*** Raw data

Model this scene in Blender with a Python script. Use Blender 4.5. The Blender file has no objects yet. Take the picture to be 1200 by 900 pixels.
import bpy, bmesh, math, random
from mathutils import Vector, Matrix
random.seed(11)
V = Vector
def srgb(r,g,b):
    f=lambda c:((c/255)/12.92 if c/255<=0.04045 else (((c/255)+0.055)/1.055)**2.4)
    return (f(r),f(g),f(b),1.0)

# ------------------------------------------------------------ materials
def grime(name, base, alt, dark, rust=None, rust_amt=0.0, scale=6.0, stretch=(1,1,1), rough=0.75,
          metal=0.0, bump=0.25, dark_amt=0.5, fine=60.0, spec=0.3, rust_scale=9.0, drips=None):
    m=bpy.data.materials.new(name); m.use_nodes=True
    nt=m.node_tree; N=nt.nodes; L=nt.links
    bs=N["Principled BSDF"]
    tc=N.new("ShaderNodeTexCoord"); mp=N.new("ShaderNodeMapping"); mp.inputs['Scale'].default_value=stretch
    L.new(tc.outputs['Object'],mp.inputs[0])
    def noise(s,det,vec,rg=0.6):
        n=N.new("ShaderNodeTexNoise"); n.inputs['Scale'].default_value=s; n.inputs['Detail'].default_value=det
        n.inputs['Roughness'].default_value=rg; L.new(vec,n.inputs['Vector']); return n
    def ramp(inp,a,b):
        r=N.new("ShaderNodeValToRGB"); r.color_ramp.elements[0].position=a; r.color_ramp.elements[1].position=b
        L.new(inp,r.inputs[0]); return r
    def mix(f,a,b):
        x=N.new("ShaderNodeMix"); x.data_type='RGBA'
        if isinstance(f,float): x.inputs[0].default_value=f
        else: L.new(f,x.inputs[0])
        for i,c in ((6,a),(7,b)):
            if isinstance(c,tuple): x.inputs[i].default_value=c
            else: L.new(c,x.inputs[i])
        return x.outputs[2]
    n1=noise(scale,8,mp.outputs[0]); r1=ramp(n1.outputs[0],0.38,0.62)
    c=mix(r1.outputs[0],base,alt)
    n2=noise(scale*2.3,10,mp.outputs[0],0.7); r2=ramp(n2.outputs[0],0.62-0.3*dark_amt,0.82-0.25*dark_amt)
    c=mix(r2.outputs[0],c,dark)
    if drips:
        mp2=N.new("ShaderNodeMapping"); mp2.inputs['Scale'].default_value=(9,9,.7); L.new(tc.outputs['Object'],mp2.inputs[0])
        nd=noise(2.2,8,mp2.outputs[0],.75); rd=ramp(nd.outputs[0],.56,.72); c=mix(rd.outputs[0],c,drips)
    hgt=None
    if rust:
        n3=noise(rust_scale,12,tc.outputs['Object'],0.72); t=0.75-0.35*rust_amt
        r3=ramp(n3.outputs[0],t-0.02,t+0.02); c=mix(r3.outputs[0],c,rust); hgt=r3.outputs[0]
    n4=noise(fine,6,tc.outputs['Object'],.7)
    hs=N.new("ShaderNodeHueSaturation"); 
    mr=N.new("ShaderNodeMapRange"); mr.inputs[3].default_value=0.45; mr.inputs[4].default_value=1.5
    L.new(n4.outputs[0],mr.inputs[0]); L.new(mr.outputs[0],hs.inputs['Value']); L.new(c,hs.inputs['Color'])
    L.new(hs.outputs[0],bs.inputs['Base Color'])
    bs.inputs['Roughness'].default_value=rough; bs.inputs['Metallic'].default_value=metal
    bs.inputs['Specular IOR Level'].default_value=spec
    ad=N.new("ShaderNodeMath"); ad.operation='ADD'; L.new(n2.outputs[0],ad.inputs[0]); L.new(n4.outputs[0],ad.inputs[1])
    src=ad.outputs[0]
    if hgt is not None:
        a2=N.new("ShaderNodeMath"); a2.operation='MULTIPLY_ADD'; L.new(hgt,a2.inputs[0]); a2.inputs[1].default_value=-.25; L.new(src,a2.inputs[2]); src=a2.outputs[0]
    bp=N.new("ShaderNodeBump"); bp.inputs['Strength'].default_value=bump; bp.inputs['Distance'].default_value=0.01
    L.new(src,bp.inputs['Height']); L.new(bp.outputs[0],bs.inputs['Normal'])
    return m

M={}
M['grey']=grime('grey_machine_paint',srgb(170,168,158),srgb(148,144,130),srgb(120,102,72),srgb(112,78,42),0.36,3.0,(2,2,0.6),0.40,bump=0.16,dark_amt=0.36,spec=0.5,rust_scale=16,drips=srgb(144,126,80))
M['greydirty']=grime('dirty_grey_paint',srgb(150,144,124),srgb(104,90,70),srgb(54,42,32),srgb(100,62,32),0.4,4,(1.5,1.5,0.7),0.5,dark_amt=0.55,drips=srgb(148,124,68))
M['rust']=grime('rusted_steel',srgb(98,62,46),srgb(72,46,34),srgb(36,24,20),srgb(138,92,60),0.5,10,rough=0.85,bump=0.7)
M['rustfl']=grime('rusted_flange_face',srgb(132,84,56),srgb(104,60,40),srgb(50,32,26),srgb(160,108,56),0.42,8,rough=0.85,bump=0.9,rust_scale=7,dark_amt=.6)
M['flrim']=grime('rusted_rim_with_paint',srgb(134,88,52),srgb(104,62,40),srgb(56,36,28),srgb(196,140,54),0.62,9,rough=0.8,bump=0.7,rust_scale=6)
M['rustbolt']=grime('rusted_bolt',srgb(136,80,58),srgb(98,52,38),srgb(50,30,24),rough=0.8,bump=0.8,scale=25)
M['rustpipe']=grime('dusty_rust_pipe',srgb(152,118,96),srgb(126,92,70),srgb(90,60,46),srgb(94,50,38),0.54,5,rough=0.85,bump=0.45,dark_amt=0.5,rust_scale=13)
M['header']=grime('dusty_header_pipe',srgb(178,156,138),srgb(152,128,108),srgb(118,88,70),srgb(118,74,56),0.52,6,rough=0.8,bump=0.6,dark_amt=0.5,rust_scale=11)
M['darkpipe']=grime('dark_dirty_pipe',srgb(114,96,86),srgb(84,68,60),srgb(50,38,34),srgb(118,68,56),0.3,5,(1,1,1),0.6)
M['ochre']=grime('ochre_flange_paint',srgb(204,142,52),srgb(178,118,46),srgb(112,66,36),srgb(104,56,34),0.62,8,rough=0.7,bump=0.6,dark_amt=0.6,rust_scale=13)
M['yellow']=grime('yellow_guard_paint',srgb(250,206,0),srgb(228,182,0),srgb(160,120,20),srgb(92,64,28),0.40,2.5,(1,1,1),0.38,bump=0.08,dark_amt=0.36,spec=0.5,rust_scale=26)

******

Quote verbatim the opening lines of the listing above, ending with the line where "return (f(r),f(g),f(b),1.0)" appears; include both endpoints and nothing more.

Model this scene in Blender with a Python script. Use Blender 4.5. The Blender file has no objects yet. Take the picture to be 1200 by 900 pixels.
import bpy, bmesh, math, random
from mathutils import Vector, Matrix
random.seed(11)
V = Vector
def srgb(r,g,b):
    f=lambda c:((c/255)/12.92 if c/255<=0.04045 else (((c/255)+0.055)/1.055)**2.4)
    return (f(r),f(g),f(b),1.0)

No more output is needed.